**EXERCISE PROMPT:**
Print the data exactly as it is given, please.

**SOURCE EXCERPT:**

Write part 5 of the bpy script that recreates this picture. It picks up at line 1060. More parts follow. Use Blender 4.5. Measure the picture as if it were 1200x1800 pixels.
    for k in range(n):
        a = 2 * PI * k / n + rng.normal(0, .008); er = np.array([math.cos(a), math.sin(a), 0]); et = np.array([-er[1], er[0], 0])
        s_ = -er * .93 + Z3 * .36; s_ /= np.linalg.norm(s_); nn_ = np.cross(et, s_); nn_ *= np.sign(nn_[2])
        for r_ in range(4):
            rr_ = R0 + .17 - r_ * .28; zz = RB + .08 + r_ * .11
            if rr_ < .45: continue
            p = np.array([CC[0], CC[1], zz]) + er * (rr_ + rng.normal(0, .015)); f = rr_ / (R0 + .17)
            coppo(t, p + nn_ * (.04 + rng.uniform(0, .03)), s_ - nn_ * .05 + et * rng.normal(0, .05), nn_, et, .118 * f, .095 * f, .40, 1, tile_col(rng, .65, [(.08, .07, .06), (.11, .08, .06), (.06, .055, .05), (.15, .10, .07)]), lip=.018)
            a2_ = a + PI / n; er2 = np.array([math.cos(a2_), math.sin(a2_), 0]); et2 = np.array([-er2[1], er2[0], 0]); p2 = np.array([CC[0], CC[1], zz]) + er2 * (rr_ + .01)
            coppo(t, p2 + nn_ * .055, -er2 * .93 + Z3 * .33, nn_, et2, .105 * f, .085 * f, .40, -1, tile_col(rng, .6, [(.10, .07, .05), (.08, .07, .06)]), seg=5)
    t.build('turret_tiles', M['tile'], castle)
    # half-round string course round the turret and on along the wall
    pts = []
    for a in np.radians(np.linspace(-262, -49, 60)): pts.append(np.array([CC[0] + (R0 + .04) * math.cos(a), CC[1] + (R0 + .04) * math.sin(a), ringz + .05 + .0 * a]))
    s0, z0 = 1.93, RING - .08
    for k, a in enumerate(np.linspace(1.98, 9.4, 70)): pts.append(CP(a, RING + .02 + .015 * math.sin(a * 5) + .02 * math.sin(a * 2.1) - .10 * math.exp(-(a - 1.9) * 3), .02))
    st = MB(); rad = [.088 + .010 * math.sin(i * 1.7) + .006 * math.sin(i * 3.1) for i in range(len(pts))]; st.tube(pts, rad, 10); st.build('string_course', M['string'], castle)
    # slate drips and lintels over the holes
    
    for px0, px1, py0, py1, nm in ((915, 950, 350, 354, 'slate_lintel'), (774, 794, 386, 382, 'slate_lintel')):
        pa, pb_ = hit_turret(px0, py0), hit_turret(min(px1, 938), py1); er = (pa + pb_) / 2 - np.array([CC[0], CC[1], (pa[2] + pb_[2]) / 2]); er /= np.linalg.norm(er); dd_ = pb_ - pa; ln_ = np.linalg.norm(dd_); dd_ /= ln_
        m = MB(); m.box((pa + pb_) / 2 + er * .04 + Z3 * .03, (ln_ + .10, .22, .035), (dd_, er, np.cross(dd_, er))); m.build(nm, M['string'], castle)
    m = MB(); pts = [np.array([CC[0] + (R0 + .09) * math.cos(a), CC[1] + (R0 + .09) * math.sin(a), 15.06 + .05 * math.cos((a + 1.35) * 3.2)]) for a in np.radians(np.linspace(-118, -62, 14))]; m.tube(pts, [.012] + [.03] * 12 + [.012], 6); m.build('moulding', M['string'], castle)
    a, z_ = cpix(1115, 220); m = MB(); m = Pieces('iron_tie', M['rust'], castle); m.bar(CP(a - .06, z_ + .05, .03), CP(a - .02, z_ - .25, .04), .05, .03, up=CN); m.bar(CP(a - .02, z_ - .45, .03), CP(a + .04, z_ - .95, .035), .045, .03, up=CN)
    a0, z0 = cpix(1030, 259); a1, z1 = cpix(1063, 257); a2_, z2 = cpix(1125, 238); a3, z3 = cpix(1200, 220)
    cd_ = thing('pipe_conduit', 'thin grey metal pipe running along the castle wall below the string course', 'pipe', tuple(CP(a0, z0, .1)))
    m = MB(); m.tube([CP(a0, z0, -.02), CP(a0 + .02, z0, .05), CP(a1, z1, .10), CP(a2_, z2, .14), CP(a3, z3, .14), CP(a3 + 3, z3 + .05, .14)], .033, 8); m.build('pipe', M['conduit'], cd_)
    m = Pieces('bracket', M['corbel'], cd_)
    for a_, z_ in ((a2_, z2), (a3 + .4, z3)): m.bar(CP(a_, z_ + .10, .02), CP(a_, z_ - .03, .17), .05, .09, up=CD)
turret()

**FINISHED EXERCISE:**
Write part 5 of the bpy script that recreates this picture. It picks up at line 1060. More parts follow. Use Blender 4.5. Measure the picture as if it were 1200x1800 pixels.
    for k in range(n):
        a = 2 * PI * k / n + rng.normal(0, .008); er = np.array([math.cos(a), math.sin(a), 0]); et = np.array([-er[1], er[0], 0])
        s_ = -er * .93 + Z3 * .36; s_ /= np.linalg.norm(s_); nn_ = np.cross(et, s_); nn_ *= np.sign(nn_[2])
        for r_ in range(4):
            rr_ = R0 + .17 - r_ * .28; zz = RB + .08 + r_ * .11
            if rr_ < .45: continue
            p = np.array([CC[0], CC[1], zz]) + er * (rr_ + rng.normal(0, .015)); f = rr_ / (R0 + .17)
            coppo(t, p + nn_ * (.04 + rng.uniform(0, .03)), s_ - nn_ * .05 + et * rng.normal(0, .05), nn_, et, .118 * f, .095 * f, .40, 1, tile_col(rng, .65, [(.08, .07, .06), (.11, .08, .06), (.06, .055, .05), (.15, .10, .07)]), lip=.018)
            a2_ = a + PI / n; er2 = np.array([math.cos(a2_), math.sin(a2_), 0]); et2 = np.array([-er2[1], er2[0], 0]); p2 = np.array([CC[0], CC[1], zz]) + er2 * (rr_ + .01)
            coppo(t, p2 + nn_ * .055, -er2 * .93 + Z3 * .33, nn_, et2, .105 * f, .085 * f, .40, -1, tile_col(rng, .6, [(.10, .07, .05), (.08, .07, .06)]), seg=5)
    t.build('turret_tiles', M['tile'], castle)
    # half-round string course round the turret and on along the wall
    pts = []
    for a in np.radians(np.linspace(-262, -49, 60)): pts.append(np.array([CC[0] + (R0 + .04) * math.cos(a), CC[1] + (R0 + .04) * math.sin(a), ringz + .05 + .0 * a]))
    s0, z0 = 1.93, RING - .08
    for k, a in enumerate(np.linspace(1.98, 9.4, 70)): pts.append(CP(a, RING + .02 + .015 * math.sin(a * 5) + .02 * math.sin(a * 2.1) - .10 * math.exp(-(a - 1.9) * 3), .02))
    st = MB(); rad = [.088 + .010 * math.sin(i * 1.7) + .006 * math.sin(i * 3.1) for i in range(len(pts))]; st.tube(pts, rad, 10); st.build('string_course', M['string'], castle)
    # slate drips and lintels over the holes
    
    for px0, px1, py0, py1, nm in ((915, 950, 350, 354, 'slate_lintel'), (774, 794, 386, 382, 'slate_lintel')):
        pa, pb_ = hit_turret(px0, py0), hit_turret(min(px1, 938), py1); er = (pa + pb_) / 2 - np.array([CC[0], CC[1], (pa[2] + pb_[2]) / 2]); er /= np.linalg.norm(er); dd_ = pb_ - pa; ln_ = np.linalg.norm(dd_); dd_ /= ln_
        m = MB(); m.box((pa + pb_) / 2 + er * .04 + Z3 * .03, (ln_ + .10, .22, .035), (dd_, er, np.cross(dd_, er))); m.build(nm, M['string'], castle)
    m = MB(); pts = [np.array([CC[0] + (R0 + .09) * math.cos(a), CC[1] + (R0 + .09) * math.sin(a), 15.06 + .05 * math.cos((a + 1.35) * 3.2)]) for a in np.radians(np.linspace(-118, -62, 14))]; m.tube(pts, [.012] + [.03] * 12 + [.012], 6); m.build('moulding', M['string'], castle)
    a, z_ = cpix(1115, 220); m = MB(); m = Pieces('iron_tie', M['rust'], castle); m.bar(CP(a - .06, z_ + .05, .03), CP(a - .02, z_ - .25, .04), .05, .03, up=CN); m.bar(CP(a - .02, z_ - .45, .03), CP(a + .04, z_ - .95, .035), .045, .03, up=CN)
    a0, z0 = cpix(1030, 259); a1, z1 = cpix(1063, 257); a2_, z2 = cpix(1125, 238); a3, z3 = cpix(1200, 220)
    cd_ = thing('pipe_conduit', 'thin grey metal pipe running along the castle wall below the string course', 'pipe', tuple(CP(a0, z0, .1)))
    m = MB(); m.tube([CP(a0, z0, -.02), CP(a0 + .02, z0, .05), CP(a1, z1, .10), CP(a2_, z2, .14), CP(a3, z3, .14), CP(a3 + 3, z3 + .05, .14)], .033, 8); m.build('pipe', M['conduit'], cd_)
    m = Pieces('bracket', M['corbel'], cd_)
    for a_, z_ in ((a2_, z2), (a3 + .4, z3)): m.bar(CP(a_, z_ + .10, .02), CP(a_, z_ - .03, .17), .05, .09, up=CD)
turret()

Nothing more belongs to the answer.